== WRITTEN EXERCISE ==
Starting at the first line of the data below, retype every line up to and including the one containing "place('young_b', 598, 292, 50, 'yellow".

== MATERIAL PROVIDED ==
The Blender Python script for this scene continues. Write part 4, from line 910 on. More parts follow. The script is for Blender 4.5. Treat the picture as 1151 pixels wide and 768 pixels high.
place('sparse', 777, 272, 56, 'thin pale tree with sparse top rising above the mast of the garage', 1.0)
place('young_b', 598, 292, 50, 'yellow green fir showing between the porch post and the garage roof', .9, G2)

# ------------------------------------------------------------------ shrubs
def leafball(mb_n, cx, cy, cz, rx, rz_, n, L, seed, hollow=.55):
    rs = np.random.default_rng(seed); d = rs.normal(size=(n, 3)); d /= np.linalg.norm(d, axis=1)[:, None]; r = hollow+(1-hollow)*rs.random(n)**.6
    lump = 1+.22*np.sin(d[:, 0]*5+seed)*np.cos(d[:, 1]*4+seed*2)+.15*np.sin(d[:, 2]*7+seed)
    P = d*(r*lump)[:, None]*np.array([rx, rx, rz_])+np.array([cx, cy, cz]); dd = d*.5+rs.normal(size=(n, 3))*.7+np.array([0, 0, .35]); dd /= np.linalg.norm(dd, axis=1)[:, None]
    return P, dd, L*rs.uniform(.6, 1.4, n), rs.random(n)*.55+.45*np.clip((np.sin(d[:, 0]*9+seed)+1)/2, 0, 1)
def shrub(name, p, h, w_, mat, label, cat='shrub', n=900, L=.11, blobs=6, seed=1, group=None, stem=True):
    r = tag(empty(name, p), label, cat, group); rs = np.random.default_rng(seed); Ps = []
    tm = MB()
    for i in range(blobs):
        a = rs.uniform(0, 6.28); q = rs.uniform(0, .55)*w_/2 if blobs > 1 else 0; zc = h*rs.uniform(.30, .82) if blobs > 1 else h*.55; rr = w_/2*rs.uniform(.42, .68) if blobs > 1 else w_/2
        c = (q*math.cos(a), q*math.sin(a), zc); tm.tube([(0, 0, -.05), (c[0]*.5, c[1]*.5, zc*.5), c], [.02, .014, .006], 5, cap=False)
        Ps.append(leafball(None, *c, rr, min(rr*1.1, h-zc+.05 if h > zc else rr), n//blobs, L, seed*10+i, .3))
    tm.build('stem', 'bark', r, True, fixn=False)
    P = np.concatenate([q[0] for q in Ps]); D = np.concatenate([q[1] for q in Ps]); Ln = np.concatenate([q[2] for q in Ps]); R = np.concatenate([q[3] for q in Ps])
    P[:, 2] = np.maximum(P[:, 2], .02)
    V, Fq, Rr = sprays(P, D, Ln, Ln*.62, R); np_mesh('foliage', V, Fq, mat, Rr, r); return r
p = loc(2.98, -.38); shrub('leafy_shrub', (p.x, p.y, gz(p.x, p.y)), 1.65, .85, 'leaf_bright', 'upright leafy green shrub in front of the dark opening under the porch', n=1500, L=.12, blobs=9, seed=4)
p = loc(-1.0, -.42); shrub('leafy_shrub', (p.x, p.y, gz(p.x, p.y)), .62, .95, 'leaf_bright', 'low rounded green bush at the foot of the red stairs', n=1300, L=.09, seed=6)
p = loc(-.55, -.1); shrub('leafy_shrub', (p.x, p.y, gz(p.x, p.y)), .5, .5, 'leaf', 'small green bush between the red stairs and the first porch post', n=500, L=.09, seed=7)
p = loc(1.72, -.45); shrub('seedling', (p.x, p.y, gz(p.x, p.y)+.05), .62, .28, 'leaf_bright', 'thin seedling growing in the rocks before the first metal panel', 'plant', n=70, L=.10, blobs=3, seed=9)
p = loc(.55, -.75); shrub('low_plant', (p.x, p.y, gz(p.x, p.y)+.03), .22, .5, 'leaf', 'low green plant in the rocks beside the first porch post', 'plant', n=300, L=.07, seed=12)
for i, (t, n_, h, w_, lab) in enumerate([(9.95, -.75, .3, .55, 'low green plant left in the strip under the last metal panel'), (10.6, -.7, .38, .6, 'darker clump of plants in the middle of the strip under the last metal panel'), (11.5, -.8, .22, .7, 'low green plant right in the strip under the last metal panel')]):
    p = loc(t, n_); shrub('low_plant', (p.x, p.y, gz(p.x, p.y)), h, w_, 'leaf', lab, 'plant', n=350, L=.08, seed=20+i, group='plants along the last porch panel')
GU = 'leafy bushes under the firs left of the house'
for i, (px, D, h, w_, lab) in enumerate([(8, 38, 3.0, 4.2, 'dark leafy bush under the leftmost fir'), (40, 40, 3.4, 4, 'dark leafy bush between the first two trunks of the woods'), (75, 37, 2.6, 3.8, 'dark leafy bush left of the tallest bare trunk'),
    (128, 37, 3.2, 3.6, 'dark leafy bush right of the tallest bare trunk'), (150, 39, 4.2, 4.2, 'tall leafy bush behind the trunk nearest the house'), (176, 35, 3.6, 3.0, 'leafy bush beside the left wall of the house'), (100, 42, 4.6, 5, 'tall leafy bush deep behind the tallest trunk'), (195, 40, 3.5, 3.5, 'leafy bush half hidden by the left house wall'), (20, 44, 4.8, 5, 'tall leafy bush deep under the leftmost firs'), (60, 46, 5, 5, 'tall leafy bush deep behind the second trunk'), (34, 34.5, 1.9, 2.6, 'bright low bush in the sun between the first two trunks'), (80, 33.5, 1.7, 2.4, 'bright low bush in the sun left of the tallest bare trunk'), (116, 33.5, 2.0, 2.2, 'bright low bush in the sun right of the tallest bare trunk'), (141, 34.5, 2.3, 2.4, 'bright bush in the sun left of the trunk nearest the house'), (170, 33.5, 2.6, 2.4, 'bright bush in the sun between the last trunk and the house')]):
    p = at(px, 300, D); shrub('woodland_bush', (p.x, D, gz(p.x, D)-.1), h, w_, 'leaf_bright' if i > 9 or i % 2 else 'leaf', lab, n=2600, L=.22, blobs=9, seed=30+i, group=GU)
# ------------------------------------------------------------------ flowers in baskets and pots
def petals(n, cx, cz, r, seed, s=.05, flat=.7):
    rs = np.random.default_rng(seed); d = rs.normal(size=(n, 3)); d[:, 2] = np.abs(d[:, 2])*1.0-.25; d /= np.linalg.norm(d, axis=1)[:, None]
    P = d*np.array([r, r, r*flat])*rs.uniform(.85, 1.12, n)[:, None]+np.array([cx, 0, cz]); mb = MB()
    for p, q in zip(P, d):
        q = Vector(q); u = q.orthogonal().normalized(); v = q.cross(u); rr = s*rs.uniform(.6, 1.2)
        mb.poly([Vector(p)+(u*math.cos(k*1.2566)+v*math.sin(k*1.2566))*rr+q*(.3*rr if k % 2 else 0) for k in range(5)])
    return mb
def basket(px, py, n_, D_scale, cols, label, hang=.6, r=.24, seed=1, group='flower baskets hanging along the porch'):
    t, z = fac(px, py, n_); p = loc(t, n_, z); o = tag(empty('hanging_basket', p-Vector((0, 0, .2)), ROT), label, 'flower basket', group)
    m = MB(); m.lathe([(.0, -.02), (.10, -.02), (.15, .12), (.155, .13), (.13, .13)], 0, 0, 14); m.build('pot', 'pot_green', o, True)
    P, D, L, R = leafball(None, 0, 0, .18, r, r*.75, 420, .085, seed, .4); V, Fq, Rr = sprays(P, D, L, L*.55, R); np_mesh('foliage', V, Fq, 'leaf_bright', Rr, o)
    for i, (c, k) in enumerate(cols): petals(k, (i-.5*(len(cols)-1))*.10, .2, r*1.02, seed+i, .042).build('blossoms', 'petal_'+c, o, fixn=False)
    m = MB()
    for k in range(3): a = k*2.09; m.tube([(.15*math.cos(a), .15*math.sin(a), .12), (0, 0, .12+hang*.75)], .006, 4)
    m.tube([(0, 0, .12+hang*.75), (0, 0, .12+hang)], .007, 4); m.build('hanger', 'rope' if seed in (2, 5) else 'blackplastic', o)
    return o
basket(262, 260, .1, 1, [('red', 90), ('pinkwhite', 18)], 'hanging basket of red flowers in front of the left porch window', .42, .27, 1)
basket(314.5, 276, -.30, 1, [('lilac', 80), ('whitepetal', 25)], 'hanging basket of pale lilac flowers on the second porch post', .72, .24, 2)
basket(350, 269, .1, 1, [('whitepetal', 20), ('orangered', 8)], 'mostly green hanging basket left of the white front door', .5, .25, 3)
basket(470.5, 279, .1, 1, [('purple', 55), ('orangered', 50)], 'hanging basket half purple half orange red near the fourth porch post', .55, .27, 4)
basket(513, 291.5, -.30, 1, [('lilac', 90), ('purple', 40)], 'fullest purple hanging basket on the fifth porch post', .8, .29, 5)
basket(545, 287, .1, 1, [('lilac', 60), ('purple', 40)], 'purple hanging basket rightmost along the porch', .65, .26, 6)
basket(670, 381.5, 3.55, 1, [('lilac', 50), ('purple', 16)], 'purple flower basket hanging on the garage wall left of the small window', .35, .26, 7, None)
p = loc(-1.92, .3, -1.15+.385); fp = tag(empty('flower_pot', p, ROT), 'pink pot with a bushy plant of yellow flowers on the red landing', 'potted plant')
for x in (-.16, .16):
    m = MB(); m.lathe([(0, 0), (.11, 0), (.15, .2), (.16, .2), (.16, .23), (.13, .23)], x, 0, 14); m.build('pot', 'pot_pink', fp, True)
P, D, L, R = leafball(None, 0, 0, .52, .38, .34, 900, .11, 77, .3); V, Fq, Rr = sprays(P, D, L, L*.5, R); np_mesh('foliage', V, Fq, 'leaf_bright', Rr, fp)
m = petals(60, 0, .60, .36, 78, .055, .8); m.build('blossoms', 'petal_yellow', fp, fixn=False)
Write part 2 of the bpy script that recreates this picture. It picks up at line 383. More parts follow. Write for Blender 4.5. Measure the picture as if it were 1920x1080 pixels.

== TASK ANSWER ==
The Blender Python script for this scene continues. Write part 4, from line 910 on. More parts follow. The script is for Blender 4.5. Treat the picture as 1151 pixels wide and 768 pixels high.
place('sparse', 777, 272, 56, 'thin pale tree with sparse top rising above the mast of the garage', 1.0)
place('young_b', 598, 292, 50, 'yellow green fir showing between the porch post and the garage roof', .9, G2)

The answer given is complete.